Whether Terrence Mann knew he was lying about the hockey stick is unknowable, at least by me. But I know he was lying, because headlines drive funding, and politically motivated funding is what drives the debate around ‘climate science’. His laughable hockey stick is only the worst example. There have been numerous other ‘errors’ which didn’t get the same headlines, but had the same effect.

Then there is the issue around the ‘solutions’ to it, like the Paris Climate accords.

Is the world warming? I don’t know. Probably. It certainly makes sense to me. Is man in part responsible? I don’t know. Probably. It certainly makes sense to me. (no one else does either… all they have is conjecture and notoriously unreliable predictions.)
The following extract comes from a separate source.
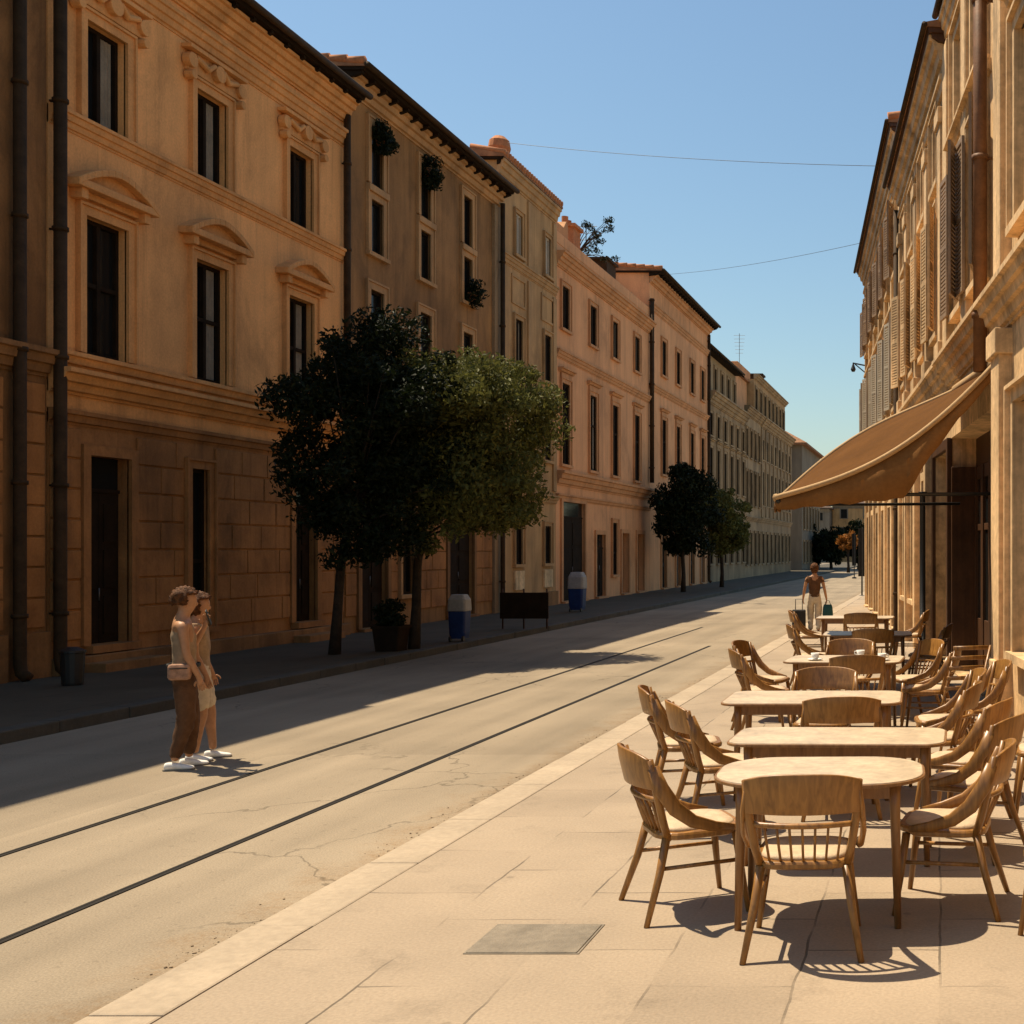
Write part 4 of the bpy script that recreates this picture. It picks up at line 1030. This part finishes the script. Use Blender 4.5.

Should does it then follow that we should do all we can, including shutting down a significant portion of our global economy and putting another portion of it into the hands of a group of people who have demonstrated their willingness to lie in order to gain political influence? No. Absolutely not. We would be stupid to do that. Thankfully, we aren’t as collectively stupid as Terrence Mann and the ‘climate scientist’ seem to think we are.

1 comment:

MikeCLT said...

The science/physics of global warming may be pretty good but the prediction models are ludicrous. Any policy proposals based on those models would be wrong. Scott Adams, who admits he has no math background, had some good posts about the problems with the prediction models from a persuasion standpoint. Basically that there are so many models that even a broken clock is right twice a day. This guy at The Reference Frame had a really good post about the problems with the models.

Even my English major/law school background can understand this. I do not practice any more but work in a law related business that depends on technology. But I am shocked at the innumeracy and technological illiteracy among lawyers. I deal with lawyers who went to Ivy Leagues schools who are highly intelligent. Yet they cannot use Excel and its basic functions to manipulate reports we provide them. These are the people we have in Washington who are determining policy. Asking them to spot the errors you did is a bridge too far.